[Data]
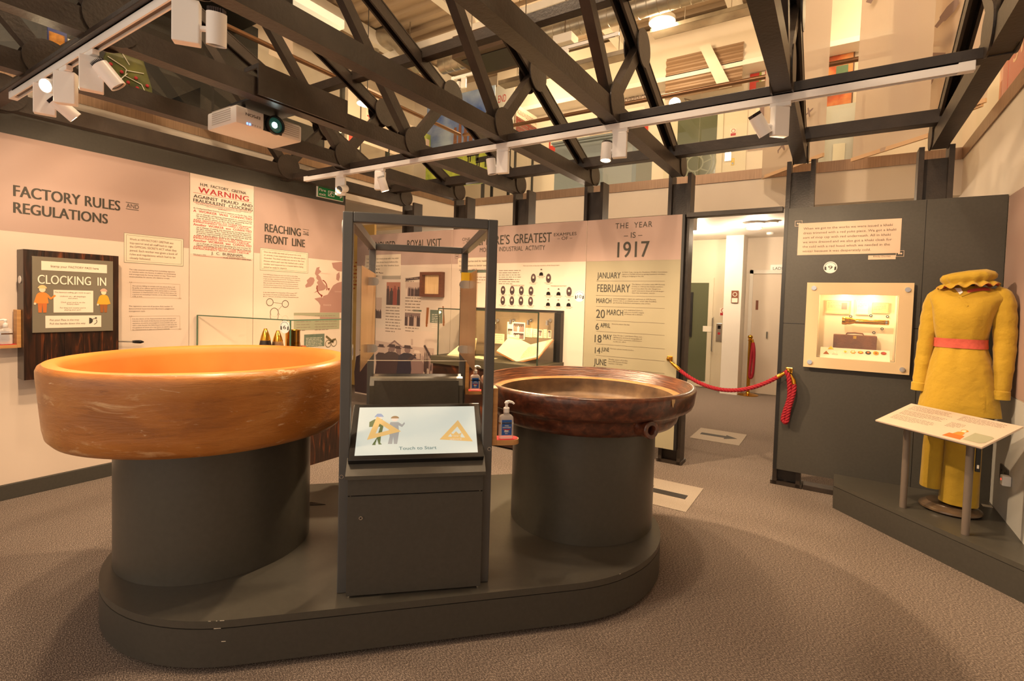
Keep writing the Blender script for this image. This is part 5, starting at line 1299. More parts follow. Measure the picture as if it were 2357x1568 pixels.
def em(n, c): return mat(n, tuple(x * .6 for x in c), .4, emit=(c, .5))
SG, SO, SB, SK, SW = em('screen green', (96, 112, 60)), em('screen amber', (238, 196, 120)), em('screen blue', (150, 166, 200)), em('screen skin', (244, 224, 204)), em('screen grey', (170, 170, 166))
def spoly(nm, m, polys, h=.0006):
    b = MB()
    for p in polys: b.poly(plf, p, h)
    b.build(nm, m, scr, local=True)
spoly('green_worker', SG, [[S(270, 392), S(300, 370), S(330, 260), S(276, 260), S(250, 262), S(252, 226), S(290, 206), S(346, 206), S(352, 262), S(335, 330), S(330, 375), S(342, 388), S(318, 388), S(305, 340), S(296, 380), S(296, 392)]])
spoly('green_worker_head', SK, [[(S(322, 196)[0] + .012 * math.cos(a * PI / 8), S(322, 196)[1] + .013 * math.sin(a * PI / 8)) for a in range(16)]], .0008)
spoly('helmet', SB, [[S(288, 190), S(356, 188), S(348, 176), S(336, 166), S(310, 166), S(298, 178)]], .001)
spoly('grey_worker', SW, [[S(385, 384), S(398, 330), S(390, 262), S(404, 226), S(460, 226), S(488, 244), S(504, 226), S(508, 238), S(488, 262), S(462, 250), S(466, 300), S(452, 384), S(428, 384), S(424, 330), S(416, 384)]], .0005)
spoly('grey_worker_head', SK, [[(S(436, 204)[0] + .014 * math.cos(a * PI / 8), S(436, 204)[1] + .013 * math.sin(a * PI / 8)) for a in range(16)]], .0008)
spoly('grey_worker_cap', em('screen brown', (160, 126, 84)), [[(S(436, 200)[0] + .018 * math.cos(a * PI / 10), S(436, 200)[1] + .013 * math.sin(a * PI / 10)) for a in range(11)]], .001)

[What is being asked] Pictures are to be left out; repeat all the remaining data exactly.

[Exercise answer]
Keep writing the Blender script for this image. This is part 5, starting at line 1299. More parts follow. Measure the picture as if it were 2357x1568 pixels.
def em(n, c): return mat(n, tuple(x * .6 for x in c), .4, emit=(c, .5))
SG, SO, SB, SK, SW = em('screen green', (96, 112, 60)), em('screen amber', (238, 196, 120)), em('screen blue', (150, 166, 200)), em('screen skin', (244, 224, 204)), em('screen grey', (170, 170, 166))
def spoly(nm, m, polys, h=.0006):
    b = MB()
    for p in polys: b.poly(plf, p, h)
    b.build(nm, m, scr, local=True)
spoly('green_worker', SG, [[S(270, 392), S(300, 370), S(330, 260), S(276, 260), S(250, 262), S(252, 226), S(290, 206), S(346, 206), S(352, 262), S(335, 330), S(330, 375), S(342, 388), S(318, 388), S(305, 340), S(296, 380), S(296, 392)]])
spoly('green_worker_head', SK, [[(S(322, 196)[0] + .012 * math.cos(a * PI / 8), S(322, 196)[1] + .013 * math.sin(a * PI / 8)) for a in range(16)]], .0008)
spoly('helmet', SB, [[S(288, 190), S(356, 188), S(348, 176), S(336, 166), S(310, 166), S(298, 178)]], .001)
spoly('grey_worker', SW, [[S(385, 384), S(398, 330), S(390, 262), S(404, 226), S(460, 226), S(488, 244), S(504, 226), S(508, 238), S(488, 262), S(462, 250), S(466, 300), S(452, 384), S(428, 384), S(424, 330), S(416, 384)]], .0005)
spoly('grey_worker_head', SK, [[(S(436, 204)[0] + .014 * math.cos(a * PI / 8), S(436, 204)[1] + .013 * math.sin(a * PI / 8)) for a in range(16)]], .0008)
spoly('grey_worker_cap', em('screen brown', (160, 126, 84)), [[(S(436, 200)[0] + .018 * math.cos(a * PI / 10), S(436, 200)[1] + .013 * math.sin(a * PI / 10)) for a in range(11)]], .001)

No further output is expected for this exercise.